» **CHALLENGE**:
Extract the listing below in full, unchanged.

(Scene modeling code data)
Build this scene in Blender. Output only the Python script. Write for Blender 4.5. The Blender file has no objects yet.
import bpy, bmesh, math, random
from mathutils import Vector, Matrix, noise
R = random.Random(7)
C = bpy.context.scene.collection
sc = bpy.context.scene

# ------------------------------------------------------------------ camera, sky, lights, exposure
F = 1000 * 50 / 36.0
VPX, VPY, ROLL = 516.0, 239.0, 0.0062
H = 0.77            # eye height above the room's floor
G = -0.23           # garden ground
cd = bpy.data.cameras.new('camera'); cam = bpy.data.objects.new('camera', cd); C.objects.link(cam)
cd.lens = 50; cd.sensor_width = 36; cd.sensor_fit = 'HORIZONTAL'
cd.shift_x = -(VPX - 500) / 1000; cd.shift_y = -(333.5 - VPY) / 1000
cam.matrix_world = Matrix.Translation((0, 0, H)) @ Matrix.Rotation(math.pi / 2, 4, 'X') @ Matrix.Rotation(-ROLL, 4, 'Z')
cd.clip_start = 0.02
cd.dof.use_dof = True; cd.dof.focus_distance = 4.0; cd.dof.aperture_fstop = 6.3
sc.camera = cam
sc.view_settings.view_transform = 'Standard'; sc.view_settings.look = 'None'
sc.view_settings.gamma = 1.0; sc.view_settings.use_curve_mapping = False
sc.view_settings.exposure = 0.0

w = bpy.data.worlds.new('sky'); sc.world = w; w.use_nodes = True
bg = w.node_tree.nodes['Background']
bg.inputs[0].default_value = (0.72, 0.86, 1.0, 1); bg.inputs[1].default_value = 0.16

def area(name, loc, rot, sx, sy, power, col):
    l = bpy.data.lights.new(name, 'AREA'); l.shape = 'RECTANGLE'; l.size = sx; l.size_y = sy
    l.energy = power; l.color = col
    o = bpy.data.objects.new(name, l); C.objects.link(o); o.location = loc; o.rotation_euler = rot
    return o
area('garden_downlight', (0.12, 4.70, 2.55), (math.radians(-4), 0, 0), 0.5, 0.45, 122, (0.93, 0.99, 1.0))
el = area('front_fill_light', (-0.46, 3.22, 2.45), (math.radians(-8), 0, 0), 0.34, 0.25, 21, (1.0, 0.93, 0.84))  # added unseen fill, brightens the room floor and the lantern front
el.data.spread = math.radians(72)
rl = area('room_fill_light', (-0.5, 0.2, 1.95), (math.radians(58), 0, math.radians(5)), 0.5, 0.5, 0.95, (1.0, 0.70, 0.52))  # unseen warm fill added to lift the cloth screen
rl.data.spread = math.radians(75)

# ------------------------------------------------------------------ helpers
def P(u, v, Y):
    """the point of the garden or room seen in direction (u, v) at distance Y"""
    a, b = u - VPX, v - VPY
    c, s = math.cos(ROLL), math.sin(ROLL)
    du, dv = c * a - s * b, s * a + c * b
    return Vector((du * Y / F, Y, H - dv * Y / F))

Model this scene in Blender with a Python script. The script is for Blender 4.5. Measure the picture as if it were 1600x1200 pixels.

» **ANSWER TO THIS EXERCISE**:
Build this scene in Blender. Output only the Python script. Write for Blender 4.5. The Blender file has no objects yet.
import bpy, bmesh, math, random
from mathutils import Vector, Matrix, noise
R = random.Random(7)
C = bpy.context.scene.collection
sc = bpy.context.scene

# ------------------------------------------------------------------ camera, sky, lights, exposure
F = 1000 * 50 / 36.0
VPX, VPY, ROLL = 516.0, 239.0, 0.0062
H = 0.77            # eye height above the room's floor
G = -0.23           # garden ground
cd = bpy.data.cameras.new('camera'); cam = bpy.data.objects.new('camera', cd); C.objects.link(cam)
cd.lens = 50; cd.sensor_width = 36; cd.sensor_fit = 'HORIZONTAL'
cd.shift_x = -(VPX - 500) / 1000; cd.shift_y = -(333.5 - VPY) / 1000
cam.matrix_world = Matrix.Translation((0, 0, H)) @ Matrix.Rotation(math.pi / 2, 4, 'X') @ Matrix.Rotation(-ROLL, 4, 'Z')
cd.clip_start = 0.02
cd.dof.use_dof = True; cd.dof.focus_distance = 4.0; cd.dof.aperture_fstop = 6.3
sc.camera = cam
sc.view_settings.view_transform = 'Standard'; sc.view_settings.look = 'None'
sc.view_settings.gamma = 1.0; sc.view_settings.use_curve_mapping = False
sc.view_settings.exposure = 0.0

w = bpy.data.worlds.new('sky'); sc.world = w; w.use_nodes = True
bg = w.node_tree.nodes['Background']
bg.inputs[0].default_value = (0.72, 0.86, 1.0, 1); bg.inputs[1].default_value = 0.16

def area(name, loc, rot, sx, sy, power, col):
    l = bpy.data.lights.new(name, 'AREA'); l.shape = 'RECTANGLE'; l.size = sx; l.size_y = sy
    l.energy = power; l.color = col
    o = bpy.data.objects.new(name, l); C.objects.link(o); o.location = loc; o.rotation_euler = rot
    return o
area('garden_downlight', (0.12, 4.70, 2.55), (math.radians(-4), 0, 0), 0.5, 0.45, 122, (0.93, 0.99, 1.0))
el = area('front_fill_light', (-0.46, 3.22, 2.45), (math.radians(-8), 0, 0), 0.34, 0.25, 21, (1.0, 0.93, 0.84))  # added unseen fill, brightens the room floor and the lantern front
el.data.spread = math.radians(72)
rl = area('room_fill_light', (-0.5, 0.2, 1.95), (math.radians(58), 0, math.radians(5)), 0.5, 0.5, 0.95, (1.0, 0.70, 0.52))  # unseen warm fill added to lift the cloth screen
rl.data.spread = math.radians(75)

# ------------------------------------------------------------------ helpers
def P(u, v, Y):
    """the point of the garden or room seen in direction (u, v) at distance Y"""
    a, b = u - VPX, v - VPY
    c, s = math.cos(ROLL), math.sin(ROLL)
    du, dv = c * a - s * b, s * a + c * b
    return Vector((du * Y / F, Y, H - dv * Y / F))

Model this scene in Blender with a Python script. The script is for Blender 4.5. Measure the picture as if it were 1600x1200 pixels.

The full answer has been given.